YOUR TASK = Return the number of lines that contain the word "colt", and return nothing else.

DATA PROVIDED =
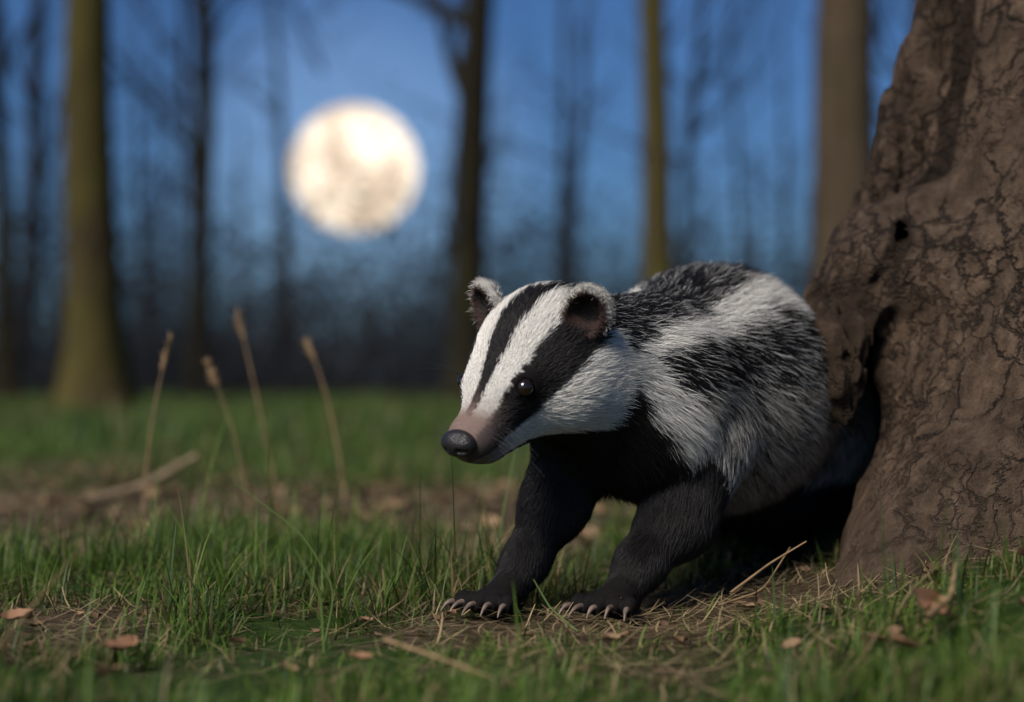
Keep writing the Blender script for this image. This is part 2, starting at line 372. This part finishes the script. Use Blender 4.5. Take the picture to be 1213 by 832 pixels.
def addgrass(n,y0,y1,Lm,Wm,spread,thr=0.,seg=5,long_=False):
    global o
    y=np.sqrt(R.uniform(y0**2,y1**2,n)); x=R.uniform(-1,1,n)*(y*spread+.35)
    cl=fbm(x*9,y*9,0*x,51,3); big=fbm(x*2.2,y*2.2,0*x,61,3)
    b_=bare(x,y)
    keep=(R.uniform(0,1,n)<sstep(-.32,.20,cl+thr)*.93+.07)&(R.uniform(0,1,n)>b_*1.0)&~in_tree(x,y)
    x=x[keep];y=y[keep];cl=cl[keep];big=big[keep];n=len(x)
    L=Lm*(.28+R.gamma(2.3,.27,n))*(.42+1.25*sstep(-.3,.5,cl))*(1-.6*bare(x,y)); L=np.minimum(L,Lm*2.6)
    pw=np.exp(-(((x-.08)/.26)**2+((y-1.48)/.15)**2)); L*=1-.55*pw
    L*=1-.35*np.exp(-((y-1.1)/.2)**2)
    W=Wm*R.uniform(.5,1.5,n); lean=R.uniform(.15,1.5,n)
    g1=A(.066,.135,.018);g2=A(.14,.22,.038);g3=A(.032,.085,.020)
    u=R.uniform(0,1,(n,1)); colt=g1*(1-u)+g2*u; m2=R.uniform(0,1,n)<.28; colt[m2]=g3
    colt=colt*(1+.55*big[:,None]); dry=R.uniform(0,1,n)<.10+.10*(big<-.1)+.25*bare(x,y); colt[dry]=A(.34,.26,.13)*R.uniform(.4,1.1,(dry.sum(),1))
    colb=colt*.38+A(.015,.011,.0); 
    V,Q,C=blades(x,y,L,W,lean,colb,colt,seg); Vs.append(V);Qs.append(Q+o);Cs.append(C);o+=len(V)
addgrass(105000,.85,2.7,.044,.00110,.38,.08)
addgrass(2200,1.3,2.5,.095,.0010,.36,.1,7)
addgrass(50000,2.7,6,.046,.0022,.40,.1,4)
addgrass(50000,6,24,.065,.006,.42,.2,3)
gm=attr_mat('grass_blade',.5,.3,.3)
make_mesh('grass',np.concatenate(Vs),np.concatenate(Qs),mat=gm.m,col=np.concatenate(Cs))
def straws(n,xr,yr,L,w):
    x=R.uniform(*xr,n);y=R.uniform(*yr,n);k=~in_tree(x,y)&(R.uniform(0,1,n)<.25+.7*bare(x,y));x=x[k];y=y[k];n=len(x)
    an=R.normal(.25,.9,n);l=L*R.uniform(.3,1.3,n);d=np.stack([np.cos(an),np.sin(an)],1);s=np.stack([-d[:,1],d[:,0]],1)*(w*R.uniform(.5,1.3,n))[:,None]
    V=np.zeros((n,4,2,3)); zr=R.uniform(0,.010,n); sl=R.normal(0,.16,n)
    for i,t in enumerate((-.5,-.17,.17,.5)):
        p=np.stack([x,y],1)+d*(l*t)[:,None]+s*(8*(.25-t*t))
        for j,sg in enumerate((-1,1)):
            q_=p+s*sg*(1-1.2*abs(t)); V[:,i,j,:2]=q_; V[:,i,j,2]=ground_h(q_[:,0],q_[:,1])+.003+zr+np.maximum(sl*l*t*2,-.002)
    c=A(.32,.24,.13)*R.uniform(.2,1.1,(n,1)); C=np.repeat(c,8,0); oo=np.arange(n)[:,None]*8
    Q=np.concatenate([oo+np.array([i*2,i*2+1,i*2+3,i*2+2]) for i in range(3)])
    return V.reshape(-1,3),Q,C
S=[straws(16000,(-.7,.8),(1.0,2.4),.05,.0008),straws(5000,(-2,1.5),(2.2,4.2),.10,.002)]
V=np.concatenate([s[0] for s in S]);Q=np.concatenate([S[0][1],S[1][1]+len(S[0][0])]);C=np.concatenate([s[2] for s in S])
make_mesh('dry_grass_litter',V,Q,mat=attr_mat('straw',.7,.2).m,col=C)
def leaf_mesh(x,y,s,an,tilt,c,dz=0.):
    us=np.linspace(0,1,9); V=[];
    for u in us:
        w=.42*math.sin(math.pi*u**.8)**.8*(1+.12*math.sin(u*25)) if 0<u<1 else 0.02
        for k in (-1,-.5,0,.5,1):
            V.append([u-.5,w*k,.22*abs(k)**1.5*(.6+.6*u)+.18*(u-.5)**2+.02*math.sin(u*20+k*4)])
    V=np.array(V)*s; ca,sa=math.cos(an),math.sin(an); ct,st=math.cos(tilt),math.sin(tilt)
    V=np.stack([V[:,0],V[:,1]*ct-V[:,2]*st,V[:,1]*st+V[:,2]*ct],1); V=np.stack([V[:,0]*ca-V[:,1]*sa,V[:,0]*sa+V[:,1]*ca,V[:,2]],1)
    V+=A(x,y,float(ground_h(x,y))+.004+dz+s*.35*abs(math.sin(tilt)))
    Q=[[i*5+j,i*5+j+1,i*5+j+6,i*5+j+5] for i in range(8) for j in range(4)]
    return V,np.array(Q),np.tile(c,(len(V),1))
lv=[];lq=[];lc=[];o=0
def al(*a):
    global o
    V,Q,C=leaf_mesh(*a); lv.append(V);lq.append(Q+o);lc.append(C);o+=len(V)
for x,y,s in [(-.32,1.40,.034),(-.30,1.27,.03),(.34,1.40,.045),(-.12,1.36,.02),(.46,1.5,.035),(.30,1.30,.03),(-.45,1.55,.03)]: al(x,y,s,R.uniform(0,6),R.uniform(-.3,.7),A(.24,.13,.075),.016)
for i in range(850):
    y=R.uniform(2.3,4.2);x=R.uniform(-1.6,1.0)
    if R.uniform()<bare(x,y)+.04: al(x,y,R.uniform(.015,.042),R.uniform(0,6),R.uniform(-.6,.6),A(.20,.13,.075)*R.uniform(.25,1.3))
for i in range(160):
    y=R.uniform(1.1,2.2);x=R.uniform(-.5,.6)
    if R.uniform()<bare(x,y)+.2: al(x,y,R.uniform(.010,.024),R.uniform(0,6),R.uniform(-.5,.5),A(.17,.105,.06)*R.uniform(.4,1.3),R.uniform(0,.008))
make_mesh('fallen_leaves',np.concatenate(lv),np.concatenate(lq),mat=attr_mat('dead_leaf',.7,.2).m,col=np.concatenate(lc))
sm=M('dry_stalk'); sm.p(Base_Color=sm.ramp(sm.noise(sm.coord(),40),[(.3,(.14,.085,.04)),(.7,(.30,.20,.10))]),Roughness=.7)
def stalk(pts,r=.0022,head=.05,hr=.006):
    P=np.array(pts,float); t=np.linspace(0,1,len(P)); tt=np.linspace(0,1,24)
    C=np.stack([np.polyval(np.polyfit(t,P[:,k],min(2,len(P)-1)),tt) for k in range(3)],1)
    V,Q=tubes([(C,np.linspace(r,r*.5,24))],6)
    T=nrm(C[-1]-C[-4]); polys=[]
    L=head
    hp=np.array([C[-1]+T*L*(u-.6) for u in np.linspace(0,1,8)]); polys.append((hp,hr*np.array([.2,.7,1,1,.9,.7,.45,.1])))
    for i in range(26):
        u=R.uniform(-.6,.35); p=C[-1]+T*L*u; d=nrm(T+R.normal(0,.35,3)); polys.append((np.array([p,p+d*.006,p+d*.014]),[.0006,.0016,.0002]))
    V2,Q2=tubes(polys[:1],6);V3,Q3=tubes(polys[1:],5)
    make_mesh('dry_grass_stalk',np.concatenate([V,V2,V3]),np.concatenate([Q,Q2+len(V),Q3+len(V)+len(V2)]),mat=sm.m)
stalk([(-.52,2.4,.0),(-.51,2.4,.15),(-.485,2.4,.28)],.0020,.05,.0038)
stalk([(-.36,2.7,.0),(-.39,2.7,.15),(-.43,2.7,.33)],.0022,.055,.004)
stalk([(-.38,2.5,.0),(-.40,2.5,.13),(-.44,2.5,.25)],.0017,.04,.003)
stalk([(-.265,2.7,.05),(-.285,2.7,.18),(-.32,2.7,.29)],.0026,.045,.0045)
def wire(name,pts,r0,r1,mat,sides=6):
    P=np.array(pts,float); t=np.linspace(0,1,len(P)); tt=np.linspace(0,1,20)
    C=np.stack([np.interp(tt,t,P[:,k]) for k in range(3)],1)
    for _ in range(3): C[1:-1]=(C[:-2]+2*C[1:-1]+C[2:])/4
    V,Q=tubes([(C,np.linspace(r0,r1,20))],sides); return make_mesh(name,V,Q,mat=mat)
gs=M('green_stem'); gs.p(Base_Color=(.09,.14,.03,1),Roughness=.5)
wire('grass_stem',[(-.17,1.55,0),(-.16,1.55,.05),(-.19,1.55,.10),(-.25,1.55,.145)],.0012,.0005,gs.m)
wire('grass_stem',[(-.165,1.5,0),(-.168,1.5,.05),(-.19,1.5,.09)],.0014,.0006,gs.m)
wire('grass_stem',[(-.42,1.3,.005),(-.38,1.3,.05),(-.33,1.3,.11)],.0012,.0005,sm.m)
wire('grass_stem',[(.06,1.56,.01),(.035,1.57,.03),(.02,1.58,.055)],.001,.0004,gs.m)
wire('twig',[(-.10,1.34,.036),(-.05,1.30,.026),(-.01,1.26,.018)],.0020,.0012,sm.m)
wire('twig',[(.215,1.68,.03),(.26,1.72,.055),(.30,1.74,.075)],.0016,.0008,sm.m)
wire('twig',[(.20,1.66,.02),(.25,1.70,.03),(.29,1.78,.065)],.0014,.0008,sm.m)
wire('twig',[(.33,1.36,.05),(.36,1.40,.062),(.375,1.44,.085)],.0035,.002,sm.m)
pb=M('pale_branch'); pb.p(Base_Color=pb.ramp(pb.noise(pb.coord(),30),[(.3,(.14,.10,.06)),(.7,(.30,.22,.13))]),Roughness=.8)
wire('fallen_branch',[(-.80,3.2,.01),(-.72,3.3,.03),(-.62,3.35,.09)],.012,.006,pb.m,8)
# ================= BADGER
bad=empty('badger')
C0=A(.026,1.68,.257); fw=nrm(A(-.078,-.086,-.079)); lf=A(.74,-.67,-.10); lf=nrm(lf-fw*(lf@fw)); up=np.cross(fw,lf)
HR=np.array([fw,lf,up])
def H(a,b,c): return C0+fw*a+lf*b+up*c
fb=nrm(A(-.45,-.89,0)); lb=A(-fb[1],fb[0],0); B0=A(.222,1.93,.232)
dn=A(0,0,-1)
prims=[]
def cone(p0,r0,p1,r1,k,flow,L,zone): prims.append(('c',(np.asarray(p0,float),r0,np.asarray(p1,float),r1),k,nrm(flow),L,zone))
def ell(c,r,k,flow,L,zone,Rm=None): prims.append(('e',(c,HR if Rm is None else Rm,r),k,nrm(flow),L,zone))
ell(H(-.008,0,.0),(.066,.060,.053),.01,-fw,.009,'head')
for s in (1,-1):
    ell(H(-.006,.036*s,-.022),(.052,.032,.035),.025,-fw+lf*s*.35+up*-.2,.017,'head')
    ell(H(.054,.026*s,.019),(.022,.014,.012),.02,-fw,.006,'head')
cone(H(.025,0,.0),.044,H(.112,0,-.008),.0235,.03,-fw,.006,'head')
ell(H(.118,0,-.008),(.022,.023,.020),.012,-fw,.004,'muz')
cone(H(.02,0,-.028),.033,H(.102,0,-.026),.015,.018,-fw,.006,'head')
cone(H(-.025,0,-.008),.058,(.125,1.785,.232),.086,.05,-fb+dn*.4,.022,'body')
cone((.125,1.785,.215),.085,B0+A(0,0,-.002),.118,.06,-fb+dn*.35,.030,'body')
cone(B0+A(0,0,-.002),.118,(.345,2.12,.21),.102,.06,-fb+dn*.45,.034,'body')
cone((.345,2.12,.2),.09,(.44,2.22,.16),.02,.04,-fb+dn*.3,.03,'body')
def leg(pts,z='leg'):
    for (p0,r0),(p1,r1) in zip(pts[:-1],pts[1:]): cone(p0,r0,p1,r1,.022,np.asarray(p1,float)-np.asarray(p0,float)+A(.012,.025,0),.018 if r0>.04 else .013 if r0>.03 else .008,z)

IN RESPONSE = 4